勇者が死んだ時に涙を流していないフリーレンは、葬儀に参列した人からそれを指摘される。
「だって私この人のこと何も知らないし」「たった10年一緒に旅しただけだし」という言葉とともにフリーレンが涙を流す。
何千年以上も生きるフリーレンにとって、人間の一生はほんの僅かな時間に過ぎないのである。
勇者の死をきっかけにして、人間についてもっと知ろうと決意したフリーレンは、勇者一行の仲間の弟子であるフェルンと、人々が天国と呼ぶ場所オレオールを目指して旅をすることになる。

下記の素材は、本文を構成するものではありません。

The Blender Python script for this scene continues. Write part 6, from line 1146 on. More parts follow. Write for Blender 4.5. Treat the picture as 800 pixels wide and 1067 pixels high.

この物語はフリーレンが人間と人間が持つ感情を理解しようと決意する第一話から始まり、旅先でのフリーレンを取り巻く人間との関係が細かく描写されている。
フリーレンは気付いているのかわからないが、フリーレンの中で一瞬である人との関わりが、フリーレンの行動や感情の変化にとても大きな影響を与えている。
フリーレンは魔族をとても嫌っていて、その理由は魔族に人間のような感情はなく、躊躇いなく人間を殺す点にあるが、人間の感情を理解できていないという点でフリーレンと重なるのがとても切なかった。

戦闘の描写では、魔法の相性というものも重点が置かれており、一概に魔力が多い方が強いわけではないというのが、読んでいて展開を予測する楽しさを生んでいてとても面白かった。
フリーレンは人間との関わりは一瞬だと言っていて、自分は何も人間についてわかっていないと卑下する。
しかし旅先で会った人のことを細かく覚えていたり、また、一緒に旅を続けるフェルンや他の仲間を気遣ったり、その人のことを理解しようとする姿は切なげであるが心温まるものも多い。